Pictures aside, quote the whole listing exactly.

-=-=-

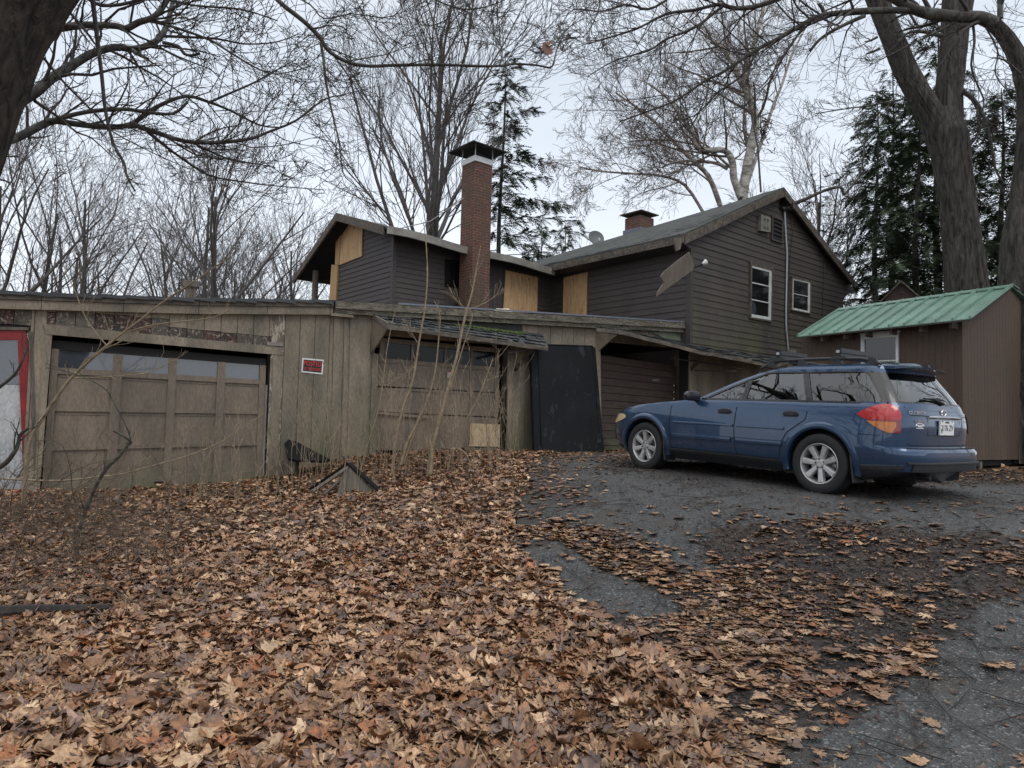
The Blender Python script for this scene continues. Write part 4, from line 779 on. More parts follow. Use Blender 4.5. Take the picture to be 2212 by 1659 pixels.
# ================================================================ CAR (local: +x forward, +y left, z up; rear axle at x=0)
def _paint():
    m, n, b = _nodes('blue_car_paint'); b.inputs['Base Color'].default_value = (.017, .052, .118, 1); b.inputs['Metallic'].default_value = .45; b.inputs['Roughness'].default_value = .32
    b.inputs['Coat Weight'].default_value = 1; b.inputs['Coat Roughness'].default_value = .02
    d = _noise(n, _coord(n, 'Object', (1, 1, 1)), 3.5, 6, .7); n.links.new(_ramp(n, d, [(.4, .26), (.7, .40)]), b.inputs['Roughness']); return m
MT['paint'] = _paint()
MT['plastic'] = plain('grey_black_plastic', (.028, .03, .034), .5); MT['rubber'] = plain('tyre_rubber', (.018, .018, .019), .75)
MT['trim'] = plain('window_trim', (.01, .011, .012), .25, 0, .5); MT['alloy'] = plain('alloy_rim', (.52, .53, .53), .32, .55)
MT['chrome'] = plain('chrome', (.7, .7, .72), .15, 1.); MT['well'] = plain('wheel_well', (.006, .006, .007), .9); MT['interior'] = plain('grey_interior', (.14, .14, .13), .8)
MT['sideglass'] = glass('car_side_glass', (.50, .62, .56), .0, 2.4); MT['tintglass'] = glass('car_rear_glass', (.24, .34, .30), .0, 2.0)
def lens(name, col, em=0):
    m = plain(name, col, .12, 0, 1.); return m
MT['redlens'] = lens('red_lens', (.42, .014, .014)); MT['amber'] = lens('amber_lens', (.5, .15, .012)); MT['headlens'] = lens('headlamp_lens', (.62, .5, .3)); MT['darkred'] = lens('dark_red_lens', (.22, .01, .012))
Pr, Pf = Vector((3.40, 7.90, 0)), Vector((1.88, 10.08, 0)); fw_ = (Pf-Pr).normalized(); lf_ = Vector((-fw_.y, fw_.x, 0)); 
o_ = Pr-lf_*.885; zr, zf = g1(Pr.x, Pr.y)+.02, g1(Pf.x, Pf.y)+.02; 
car = thing('parked_car', (o_.x, o_.y, .79), 'blue estate car with roof rails and ski racks parked on the driveway', 'car')
car.location.z = zr; X_ = (fw_*2.67+Vector((0, 0, zf-zr))).normalized(); Y_ = lf_; Z_ = X_.cross(Y_); car.rotation_euler = Matrix((X_, Y_, Z_)).transposed().to_euler()
def cb(mb, name, mats, parent=None, **k):
    """build in car-local coordinates and hang under the car"""
    o = mk(name, mb.v, mb.f, mats, None, mb.m, k.get('smooth', 35), True, None, (0, 0, 0)); o.location = (0, 0, 0); o.parent = parent or car; return o
I = np.interp
def hwb(z): return I(z, [.2, .28, .33, .45, .55, .66, .78, .88, .95, 1.0, 1.03], [.74, .83, .865, .885, .889, .887, .877, .862, .845, .825, .80])
def xfb(z): return I(z, [.2, .3, .42, .55, .66, .74, .8, .86, .95, 1.03], [3.5, 3.60, 3.65, 3.665, 3.655, 3.62, 3.56, 3.48, 3.3, 3.1])
def xrb(z): return I(z, [.2, .26, .34, .44, .53, .565, .58, .8, .9, 1.0, 1.03], [-.90, -.96, -1.0, -1.02, -1.015, -.99, -.90, -.91, -.90, -.87, -.86])
def contour(hw, xf, xr, Lf, ef, Lr, er, p):
    """left half outline, p in 0..1 from nose centre to tail centre"""
    if p < .25:
        a = p/.25*math.pi/2; return xf-Lf*(1-max(math.cos(a), 0)**(2/ef)), hw*max(math.sin(a), 0)**(2/ef)
    if p > .75:
        a = (1-p)/.25*math.pi/2; return xr+Lr*(1-max(math.cos(a), 0)**(2/er)), hw*max(math.sin(a), 0)**(2/er)
    t = (p-.25)/.5; return (xf-Lf)*(1-t)+(xr+Lr)*t, hw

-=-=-

--- Solution for this exercise ---
The Blender Python script for this scene continues. Write part 4, from line 779 on. More parts follow. Use Blender 4.5. Take the picture to be 2212 by 1659 pixels.
# ================================================================ CAR (local: +x forward, +y left, z up; rear axle at x=0)
def _paint():
    m, n, b = _nodes('blue_car_paint'); b.inputs['Base Color'].default_value = (.017, .052, .118, 1); b.inputs['Metallic'].default_value = .45; b.inputs['Roughness'].default_value = .32
    b.inputs['Coat Weight'].default_value = 1; b.inputs['Coat Roughness'].default_value = .02
    d = _noise(n, _coord(n, 'Object', (1, 1, 1)), 3.5, 6, .7); n.links.new(_ramp(n, d, [(.4, .26), (.7, .40)]), b.inputs['Roughness']); return m
MT['paint'] = _paint()
MT['plastic'] = plain('grey_black_plastic', (.028, .03, .034), .5); MT['rubber'] = plain('tyre_rubber', (.018, .018, .019), .75)
MT['trim'] = plain('window_trim', (.01, .011, .012), .25, 0, .5); MT['alloy'] = plain('alloy_rim', (.52, .53, .53), .32, .55)
MT['chrome'] = plain('chrome', (.7, .7, .72), .15, 1.); MT['well'] = plain('wheel_well', (.006, .006, .007), .9); MT['interior'] = plain('grey_interior', (.14, .14, .13), .8)
MT['sideglass'] = glass('car_side_glass', (.50, .62, .56), .0, 2.4); MT['tintglass'] = glass('car_rear_glass', (.24, .34, .30), .0, 2.0)
def lens(name, col, em=0):
    m = plain(name, col, .12, 0, 1.); return m
MT['redlens'] = lens('red_lens', (.42, .014, .014)); MT['amber'] = lens('amber_lens', (.5, .15, .012)); MT['headlens'] = lens('headlamp_lens', (.62, .5, .3)); MT['darkred'] = lens('dark_red_lens', (.22, .01, .012))
Pr, Pf = Vector((3.40, 7.90, 0)), Vector((1.88, 10.08, 0)); fw_ = (Pf-Pr).normalized(); lf_ = Vector((-fw_.y, fw_.x, 0)); 
o_ = Pr-lf_*.885; zr, zf = g1(Pr.x, Pr.y)+.02, g1(Pf.x, Pf.y)+.02; 
car = thing('parked_car', (o_.x, o_.y, .79), 'blue estate car with roof rails and ski racks parked on the driveway', 'car')
car.location.z = zr; X_ = (fw_*2.67+Vector((0, 0, zf-zr))).normalized(); Y_ = lf_; Z_ = X_.cross(Y_); car.rotation_euler = Matrix((X_, Y_, Z_)).transposed().to_euler()
def cb(mb, name, mats, parent=None, **k):
    """build in car-local coordinates and hang under the car"""
    o = mk(name, mb.v, mb.f, mats, None, mb.m, k.get('smooth', 35), True, None, (0, 0, 0)); o.location = (0, 0, 0); o.parent = parent or car; return o
I = np.interp
def hwb(z): return I(z, [.2, .28, .33, .45, .55, .66, .78, .88, .95, 1.0, 1.03], [.74, .83, .865, .885, .889, .887, .877, .862, .845, .825, .80])
def xfb(z): return I(z, [.2, .3, .42, .55, .66, .74, .8, .86, .95, 1.03], [3.5, 3.60, 3.65, 3.665, 3.655, 3.62, 3.56, 3.48, 3.3, 3.1])
def xrb(z): return I(z, [.2, .26, .34, .44, .53, .565, .58, .8, .9, 1.0, 1.03], [-.90, -.96, -1.0, -1.02, -1.015, -.99, -.90, -.91, -.90, -.87, -.86])
def contour(hw, xf, xr, Lf, ef, Lr, er, p):
    """left half outline, p in 0..1 from nose centre to tail centre"""
    if p < .25:
        a = p/.25*math.pi/2; return xf-Lf*(1-max(math.cos(a), 0)**(2/ef)), hw*max(math.sin(a), 0)**(2/ef)
    if p > .75:
        a = (1-p)/.25*math.pi/2; return xr+Lr*(1-max(math.cos(a), 0)**(2/er)), hw*max(math.sin(a), 0)**(2/er)
    t = (p-.25)/.5; return (xf-Lf)*(1-t)+(xr+Lr)*t, hw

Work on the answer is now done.